Exercise: Show every line where "script" occurs.

Material:
· · · ·
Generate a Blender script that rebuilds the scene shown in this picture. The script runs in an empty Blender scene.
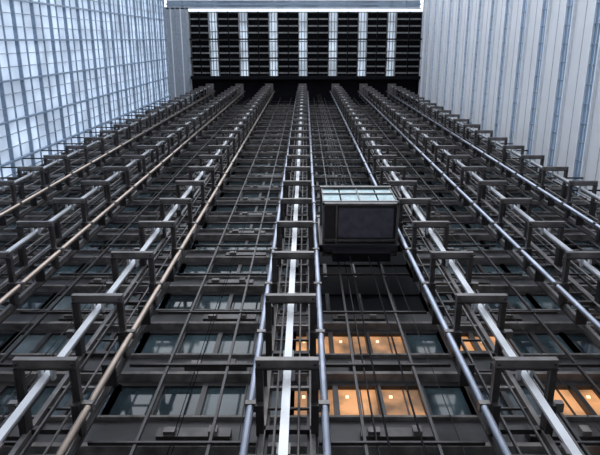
· · · ·
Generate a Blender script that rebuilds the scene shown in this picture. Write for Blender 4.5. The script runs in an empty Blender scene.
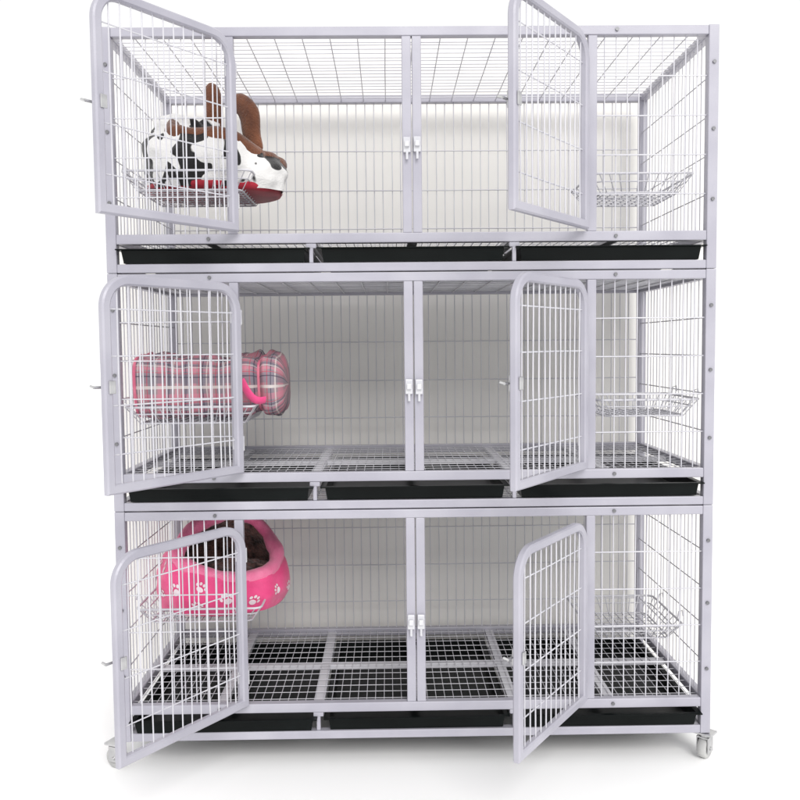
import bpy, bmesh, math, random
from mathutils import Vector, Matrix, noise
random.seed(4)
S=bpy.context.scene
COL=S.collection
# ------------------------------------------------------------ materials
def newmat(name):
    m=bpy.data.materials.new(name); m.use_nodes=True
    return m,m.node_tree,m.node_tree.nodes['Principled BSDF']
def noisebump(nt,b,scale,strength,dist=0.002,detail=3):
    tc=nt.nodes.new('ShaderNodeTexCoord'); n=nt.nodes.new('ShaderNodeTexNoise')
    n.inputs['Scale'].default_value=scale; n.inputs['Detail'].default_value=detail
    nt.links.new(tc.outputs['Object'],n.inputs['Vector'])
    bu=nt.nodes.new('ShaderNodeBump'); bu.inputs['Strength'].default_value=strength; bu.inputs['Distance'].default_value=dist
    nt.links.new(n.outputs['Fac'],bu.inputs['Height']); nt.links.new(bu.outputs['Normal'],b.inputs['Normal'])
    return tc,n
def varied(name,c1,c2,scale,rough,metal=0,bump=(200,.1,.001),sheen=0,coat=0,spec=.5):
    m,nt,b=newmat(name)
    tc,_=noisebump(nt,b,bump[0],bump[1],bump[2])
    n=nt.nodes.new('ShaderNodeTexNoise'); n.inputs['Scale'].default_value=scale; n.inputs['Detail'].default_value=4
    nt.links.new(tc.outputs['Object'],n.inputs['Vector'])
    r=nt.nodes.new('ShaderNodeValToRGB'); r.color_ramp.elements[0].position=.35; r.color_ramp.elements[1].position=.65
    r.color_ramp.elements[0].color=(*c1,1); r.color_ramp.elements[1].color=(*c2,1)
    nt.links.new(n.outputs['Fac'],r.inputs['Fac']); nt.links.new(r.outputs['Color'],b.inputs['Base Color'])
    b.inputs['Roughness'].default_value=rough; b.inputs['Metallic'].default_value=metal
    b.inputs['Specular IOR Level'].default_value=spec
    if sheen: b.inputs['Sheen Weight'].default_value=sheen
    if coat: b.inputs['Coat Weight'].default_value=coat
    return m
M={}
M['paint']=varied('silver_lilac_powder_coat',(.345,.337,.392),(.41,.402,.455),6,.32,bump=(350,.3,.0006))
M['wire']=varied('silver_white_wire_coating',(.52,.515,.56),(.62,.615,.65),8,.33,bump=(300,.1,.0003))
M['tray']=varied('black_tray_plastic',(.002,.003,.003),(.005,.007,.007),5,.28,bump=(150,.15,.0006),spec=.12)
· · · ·
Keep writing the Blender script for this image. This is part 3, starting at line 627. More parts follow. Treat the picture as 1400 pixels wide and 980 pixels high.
· · · ·
Written solution:
Generate a Blender script that rebuilds the scene shown in this picture. The script runs in an empty Blender scene.
Generate a Blender script that rebuilds the scene shown in this picture. Write for Blender 4.5. The script runs in an empty Blender scene.
Keep writing the Blender script for this image. This is part 3, starting at line 627. More parts follow. Treat the picture as 1400 pixels wide and 980 pixels high.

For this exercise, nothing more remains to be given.